Klient: "Für den Fall, daß ich ihn bezahlen kann, können Sie ihn dann gewinnen?"

Darauf wiederum meine Antwort:

"Nur Mut", erklärt der Anwalt seinem Klient, "Sie werden sehen, die Wahrheit wird siegen."
"Dann können wir ja immer noch in Berufung gehen", sagt der Klient zum Anwalt.

Aber es wurde auch über Alternativen nachgedacht, denn schließlich war auch eine Berufung keineswegs sicher:

Meier führt schon in der zweiten Instanz einen Prozeß gegen Kunz, einen sehr unangenehmen Zeitgenossen. Diesmal will er aber gewinnen. Er fragt seinen Anwalt, ob man nicht mit einer Kiste Champagner beim Richter etwas nachhelfen könnte.
"Um Himmelswillen, nur das nicht", meint der Anwalt, "das könnte als Bestechung ausgelegt werden."
Der Prozeß läuft und Meier gewinnt. "Gut, daß Sie dem Richter keinen Champagner geschenkt haben", meint der Anwalt.
Meier grient in sich hinein. "Ich habe ihm eine Kiste Champagner schicken lassen – allerdings im Namen von Kunz."

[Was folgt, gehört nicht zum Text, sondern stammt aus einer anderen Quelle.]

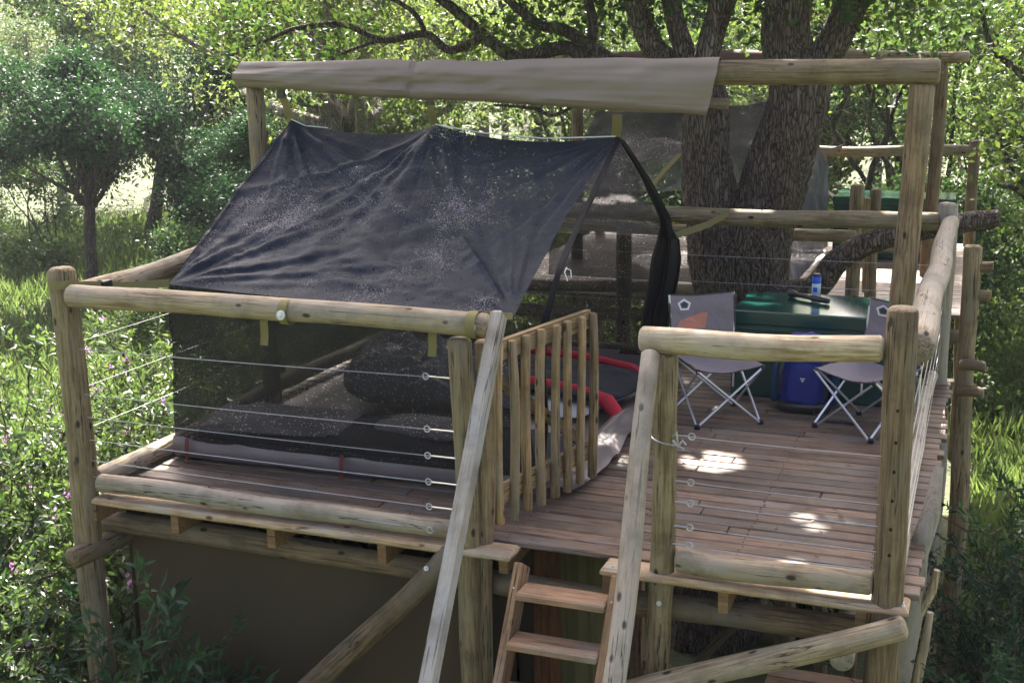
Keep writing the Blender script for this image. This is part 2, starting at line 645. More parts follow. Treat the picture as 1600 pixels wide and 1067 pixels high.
def cable(p0, p1, parent, eye=None, r=.0018, sag=.004):
    p0, p1 = Vector(p0), Vector(p1)
    pts = [p0.lerp(p1, i / 6) - Vector((0, 0, sag * math.sin(math.pi * i / 6))) for i in range(7)]
    c = MB().tube(pts, r, 5).build('cable', STEEL, parent)
    if eye:
        e = Vector(eye)
        d = (p1 - p0).normalized()
        sgn = 1 if (e - p0).length < (e - p1).length else -1
        post = p0 if sgn == 1 else p1
        m = MB()
        ring = [e + (d * math.cos(t) + Vector((0, 0, 1)) * math.sin(t)) * .013 for t in [2 * math.pi * i / 12 for i in range(12)]]
        m.tube(ring, .0032, 5, True)
        m.tube([post, e - d * sgn * .013], .0035, 5)
        m.build('eye_bolt', STEEL, c)
    return c


def washer(p, n, parent, r=.02):
    m = MB()
    m.lathe(p, [(r, -.004), (r, .003), (r * .9, .005), (r * .45, .0055), (r * .42, .014), (r * .3, .016)], 14, n)
    return m.build('bolt', WASHER, parent)


# ------------------------------------------------------------------ ground
def gz(x, y):
    d = math.hypot(x - 3, y + 4)
    h = GZ + .25 * mnoise.noise((x * .08, y * .08, 3)) + .06 * mnoise.noise((x * .5, y * .5, 9))
    if d > 34:
        h += min((d - 34) * .07, 8)
    return h


m = MB()
NG = 120


def gpt(u, v):
    a = u * 2 - 1
    b = v * 2 - 1
    x = 3 + math.copysign(abs(a) ** 1.7, a) * 260
    y = 12 + math.copysign(abs(b) ** 1.7, b) * 260
    return (x, y, gz(x, y))


m.grid(gpt, NG, NG)
gm, t_, N_, L_, p_ = new_mat('meadow_soil')
v_ = coords(N_, L_, (1, 1, 1), False)
c_ = mix(N_, L_, (.035, .06, .018), (.07, .09, .03), noise(N_, L_, v_, 1.2, 5))
c_ = mix(N_, L_, c_, (.085, .07, .04), mth(N_, L_, 'MULTIPLY', noise(N_, L_, v_, .35, 4), .5))
L_.new(c_, p_.inputs['Base Color'])
p_.inputs['Roughness'].default_value = .95
bump(N_, L_, p_, noise(N_, L_, v_, 20, 4), .6, .05)
tag(m.build('ground', gm), kind='structure')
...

Und die Zukunft? Die nächsten Jahre?

Für die Beschäftigung als Anwalt ist es gut, sich stets folgenden Spruch von Albert Schweitzer aus dem Jahre 1949 zu vergegenwärtigen:

"Worüber ich mich immer wieder wundere ist dies: Es gibt auf der Welt über 30 Millionen Gesetze, um die 10 Gebote durchzuführen."